Dataset extract ->
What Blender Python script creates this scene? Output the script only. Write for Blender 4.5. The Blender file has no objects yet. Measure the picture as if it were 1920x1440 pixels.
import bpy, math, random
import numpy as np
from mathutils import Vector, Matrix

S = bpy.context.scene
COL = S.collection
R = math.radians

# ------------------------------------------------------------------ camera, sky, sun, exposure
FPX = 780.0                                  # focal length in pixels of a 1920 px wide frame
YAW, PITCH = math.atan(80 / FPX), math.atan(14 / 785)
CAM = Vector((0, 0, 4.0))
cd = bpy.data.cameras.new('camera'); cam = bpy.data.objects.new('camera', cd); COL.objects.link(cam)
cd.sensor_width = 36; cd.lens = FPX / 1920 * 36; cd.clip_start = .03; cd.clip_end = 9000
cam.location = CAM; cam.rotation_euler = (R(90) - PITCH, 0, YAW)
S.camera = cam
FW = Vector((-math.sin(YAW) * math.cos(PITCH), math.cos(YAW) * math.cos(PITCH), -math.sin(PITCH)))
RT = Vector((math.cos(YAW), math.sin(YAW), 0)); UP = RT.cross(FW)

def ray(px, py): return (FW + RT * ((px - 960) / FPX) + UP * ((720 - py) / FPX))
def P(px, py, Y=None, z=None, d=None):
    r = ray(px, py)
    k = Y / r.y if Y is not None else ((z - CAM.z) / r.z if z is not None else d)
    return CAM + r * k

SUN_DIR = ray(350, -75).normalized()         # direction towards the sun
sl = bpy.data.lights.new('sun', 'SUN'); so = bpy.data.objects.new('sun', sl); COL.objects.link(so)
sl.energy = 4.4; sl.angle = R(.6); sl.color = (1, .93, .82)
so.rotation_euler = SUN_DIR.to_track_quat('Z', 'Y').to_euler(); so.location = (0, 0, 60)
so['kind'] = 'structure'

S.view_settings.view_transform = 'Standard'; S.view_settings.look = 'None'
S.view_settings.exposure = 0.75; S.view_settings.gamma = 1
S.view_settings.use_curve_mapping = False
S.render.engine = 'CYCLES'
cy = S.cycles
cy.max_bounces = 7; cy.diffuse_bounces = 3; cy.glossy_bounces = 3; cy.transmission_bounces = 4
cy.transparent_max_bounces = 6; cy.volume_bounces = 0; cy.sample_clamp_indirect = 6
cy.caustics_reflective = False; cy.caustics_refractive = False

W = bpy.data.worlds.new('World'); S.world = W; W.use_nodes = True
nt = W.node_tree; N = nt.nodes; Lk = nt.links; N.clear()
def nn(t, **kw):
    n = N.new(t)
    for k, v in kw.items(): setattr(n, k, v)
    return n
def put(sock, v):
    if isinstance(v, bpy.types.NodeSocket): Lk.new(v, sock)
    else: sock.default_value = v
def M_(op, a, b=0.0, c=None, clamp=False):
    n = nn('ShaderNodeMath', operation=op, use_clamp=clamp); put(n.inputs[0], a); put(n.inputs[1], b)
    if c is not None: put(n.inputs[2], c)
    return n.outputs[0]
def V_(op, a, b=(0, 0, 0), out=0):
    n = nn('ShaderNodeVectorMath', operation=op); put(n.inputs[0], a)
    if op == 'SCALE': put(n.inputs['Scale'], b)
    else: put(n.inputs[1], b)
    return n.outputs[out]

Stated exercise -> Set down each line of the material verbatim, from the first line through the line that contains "R = math.radians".

Response to the exercise ->
What Blender Python script creates this scene? Output the script only. Write for Blender 4.5. The Blender file has no objects yet. Measure the picture as if it were 1920x1440 pixels.
import bpy, math, random
import numpy as np
from mathutils import Vector, Matrix

S = bpy.context.scene
COL = S.collection
R = math.radians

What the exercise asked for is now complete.